This year’s filing deadline for candidates running for Congress in Ohio was Dec. 20, 2023.
Seventy candidates are running for Ohio’s 15 U.S. House districts, including 28 Democrats and 42 Republicans. That’s 4.7 candidates per district, the most since 2018. In 2022, the first election after the number of Congressional districts in Ohio decreased from 16 to 15 following the 2020 census, 4.5 candidates ran.
In 2020, when the state still had 16 Congressional districts, 4.2 candidates filed per district. In 2018, 5.1 candidates filed.
Here are some other highlights from this year’s filings:
- The total number of candidates running for the U.S. House in 2024 is also higher than any other year this decade besides 2018, when 82 candidates ran.
- Two districts—the 2nd and the 6th—are open, meaning no incumbents are running. That’s more than in 2022, when only one district was open, and 2020, when none were.
- Rep. Bill Johnson (R), the incumbent in the 6th District, resigned on Jan. 21 to assume the presidency of Youngstown State University. A special election to fill Johnson’s seat will take place on June 11.
- Rep.

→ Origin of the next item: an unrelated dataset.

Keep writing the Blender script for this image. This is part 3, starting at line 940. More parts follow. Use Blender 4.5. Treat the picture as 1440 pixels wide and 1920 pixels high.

Brad Wenstrup (R), the incumbent in the 2nd district, is retiring from public office.
- Eleven candidates—one Democrat and 10 Republicans—are running to replace Wenstrup in the 2nd District, the most candidates running in a district this year.
- Fourteen primaries—six Democratic and eight Republican—are contested this year. That’s the fewest contested primaries since 2016, when 10 were. Between 2014 and 2022, an average of 17 primaries were contested.
- Three incumbents are facing primary challengers this year, a decade-low. The three incumbents—Reps. Bob Latta (5th), Warren Davidson (8th), and David Joyce (14th)—are Republican.
- Democratic and Republican candidates filed to run in all districts, meaning none are guaranteed to either party.
Ohio, alongside Illinois, is one of two states holding primaries on March 19.
In Ohio, the candidate with the highest number of votes wins the primary, even if they did not win an outright majority of votes cast.